Why not also include the option:
Or if you feel that this punishment far exceeds the crime, you can award the cost of purchasing the 24 songs from I-tunes, for a total of $23.76 (assuming .99 pricing at the time).

The jury doesn’t HAVE to follow the judges instructions, or the letter of the law, but they all think they do, and so like the good little sheeple that they are, they do.

Anonymous Coward says:

Re: Lets look at HOW the law changes with the times....

“Why not also include the option:
Or if you feel that this punishment far exceeds the crime, you can award the cost of purchasing the 24 songs from I-tunes, for a total of $23.76 (assuming .99 pricing at the time).”

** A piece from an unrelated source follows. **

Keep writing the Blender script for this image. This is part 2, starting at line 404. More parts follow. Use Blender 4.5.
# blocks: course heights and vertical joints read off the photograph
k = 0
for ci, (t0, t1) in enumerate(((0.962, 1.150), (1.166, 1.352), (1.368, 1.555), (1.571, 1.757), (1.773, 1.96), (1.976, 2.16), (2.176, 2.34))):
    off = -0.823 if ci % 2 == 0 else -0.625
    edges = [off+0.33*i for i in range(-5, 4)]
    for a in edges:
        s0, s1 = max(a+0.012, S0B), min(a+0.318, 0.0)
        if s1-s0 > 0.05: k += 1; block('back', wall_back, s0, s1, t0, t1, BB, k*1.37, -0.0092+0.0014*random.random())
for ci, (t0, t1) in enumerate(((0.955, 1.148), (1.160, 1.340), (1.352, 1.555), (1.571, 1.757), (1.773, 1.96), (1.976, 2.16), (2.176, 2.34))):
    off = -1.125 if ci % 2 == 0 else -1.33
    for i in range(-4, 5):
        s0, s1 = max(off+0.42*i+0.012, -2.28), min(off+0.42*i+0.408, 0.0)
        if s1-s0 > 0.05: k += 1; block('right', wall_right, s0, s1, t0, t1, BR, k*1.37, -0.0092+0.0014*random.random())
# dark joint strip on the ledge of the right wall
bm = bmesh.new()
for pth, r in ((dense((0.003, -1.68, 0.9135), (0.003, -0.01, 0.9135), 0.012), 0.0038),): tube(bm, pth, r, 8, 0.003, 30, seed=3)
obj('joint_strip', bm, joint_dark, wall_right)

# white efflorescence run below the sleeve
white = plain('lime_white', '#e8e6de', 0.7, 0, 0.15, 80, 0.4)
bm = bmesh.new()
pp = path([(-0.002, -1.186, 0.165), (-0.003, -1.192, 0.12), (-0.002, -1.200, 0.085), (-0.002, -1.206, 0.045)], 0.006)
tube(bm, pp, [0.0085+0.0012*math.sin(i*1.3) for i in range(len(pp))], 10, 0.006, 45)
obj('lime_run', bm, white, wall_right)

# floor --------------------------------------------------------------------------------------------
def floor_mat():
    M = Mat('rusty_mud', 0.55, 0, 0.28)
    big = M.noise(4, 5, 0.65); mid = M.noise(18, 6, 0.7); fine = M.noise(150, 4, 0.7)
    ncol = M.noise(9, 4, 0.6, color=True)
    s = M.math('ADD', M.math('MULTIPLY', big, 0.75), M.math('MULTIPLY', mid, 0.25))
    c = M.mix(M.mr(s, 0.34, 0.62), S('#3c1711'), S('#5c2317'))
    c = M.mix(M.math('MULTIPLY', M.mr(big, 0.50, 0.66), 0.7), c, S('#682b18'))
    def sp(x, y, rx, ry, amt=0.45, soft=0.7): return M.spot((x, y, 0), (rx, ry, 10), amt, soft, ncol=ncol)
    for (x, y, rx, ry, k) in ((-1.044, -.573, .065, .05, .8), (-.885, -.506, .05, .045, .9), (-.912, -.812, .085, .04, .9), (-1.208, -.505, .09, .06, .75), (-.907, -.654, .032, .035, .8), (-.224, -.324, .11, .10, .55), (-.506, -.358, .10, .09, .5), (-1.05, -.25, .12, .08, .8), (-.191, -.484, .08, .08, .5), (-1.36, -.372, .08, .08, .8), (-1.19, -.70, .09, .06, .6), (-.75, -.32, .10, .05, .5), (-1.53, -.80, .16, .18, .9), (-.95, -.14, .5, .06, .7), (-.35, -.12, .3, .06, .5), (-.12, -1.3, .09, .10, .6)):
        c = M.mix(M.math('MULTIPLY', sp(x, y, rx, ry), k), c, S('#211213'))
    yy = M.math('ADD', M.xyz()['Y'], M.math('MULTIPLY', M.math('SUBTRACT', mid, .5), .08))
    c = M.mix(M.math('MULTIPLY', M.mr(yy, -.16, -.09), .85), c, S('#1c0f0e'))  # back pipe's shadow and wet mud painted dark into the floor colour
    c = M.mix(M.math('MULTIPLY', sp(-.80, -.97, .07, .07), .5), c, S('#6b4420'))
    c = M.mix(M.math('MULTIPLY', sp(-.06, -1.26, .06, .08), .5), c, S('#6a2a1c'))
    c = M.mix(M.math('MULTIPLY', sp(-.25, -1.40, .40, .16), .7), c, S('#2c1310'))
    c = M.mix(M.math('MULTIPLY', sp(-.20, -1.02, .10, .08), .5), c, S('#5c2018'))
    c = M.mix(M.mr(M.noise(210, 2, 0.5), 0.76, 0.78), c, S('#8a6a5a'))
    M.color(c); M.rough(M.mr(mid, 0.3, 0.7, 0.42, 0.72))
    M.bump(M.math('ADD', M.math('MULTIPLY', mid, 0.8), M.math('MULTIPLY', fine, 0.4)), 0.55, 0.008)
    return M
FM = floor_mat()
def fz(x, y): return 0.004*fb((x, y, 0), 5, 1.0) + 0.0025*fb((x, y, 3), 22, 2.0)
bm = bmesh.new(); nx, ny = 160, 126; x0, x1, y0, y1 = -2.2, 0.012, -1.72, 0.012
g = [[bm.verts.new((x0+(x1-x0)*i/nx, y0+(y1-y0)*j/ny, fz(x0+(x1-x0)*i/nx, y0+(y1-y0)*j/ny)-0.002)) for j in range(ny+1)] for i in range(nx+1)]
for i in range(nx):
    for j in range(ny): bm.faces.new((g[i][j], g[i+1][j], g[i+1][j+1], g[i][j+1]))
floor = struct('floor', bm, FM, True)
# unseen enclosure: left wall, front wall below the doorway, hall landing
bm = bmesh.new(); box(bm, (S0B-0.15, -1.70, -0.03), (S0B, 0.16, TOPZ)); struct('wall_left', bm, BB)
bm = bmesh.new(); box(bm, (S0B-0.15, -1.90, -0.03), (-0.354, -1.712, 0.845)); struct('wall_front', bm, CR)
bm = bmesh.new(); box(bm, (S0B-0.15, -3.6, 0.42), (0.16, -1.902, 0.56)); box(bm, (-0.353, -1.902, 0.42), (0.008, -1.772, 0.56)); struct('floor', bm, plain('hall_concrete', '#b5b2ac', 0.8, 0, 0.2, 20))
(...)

Because that’s not the law. I know jury nullification proponents don’t like to hear this, but courts don’t view jury nullification as a “right” or legally appropriate.

Anonymous Coward says:

“Useful historical context for those who insist that a fine of $62,500 for sharing a single song for totally non-profit reasons is somehow what the law actually intended.”

Assuming we are talking about a work preserved under copyright, would it not be more correct to pose the above as:

“Useful historical context for those who insist that a fine of $62,500 for the worldwide distribution without authorization from the rights holder of a single song for totally non-profit reasons is somehow what the law actually intended.”

While many argue that theft and infringement are not equivalents, there is no doubt that P2P sharing of a song without the permission of the rights holder is fully equivalent to impermissible distribution.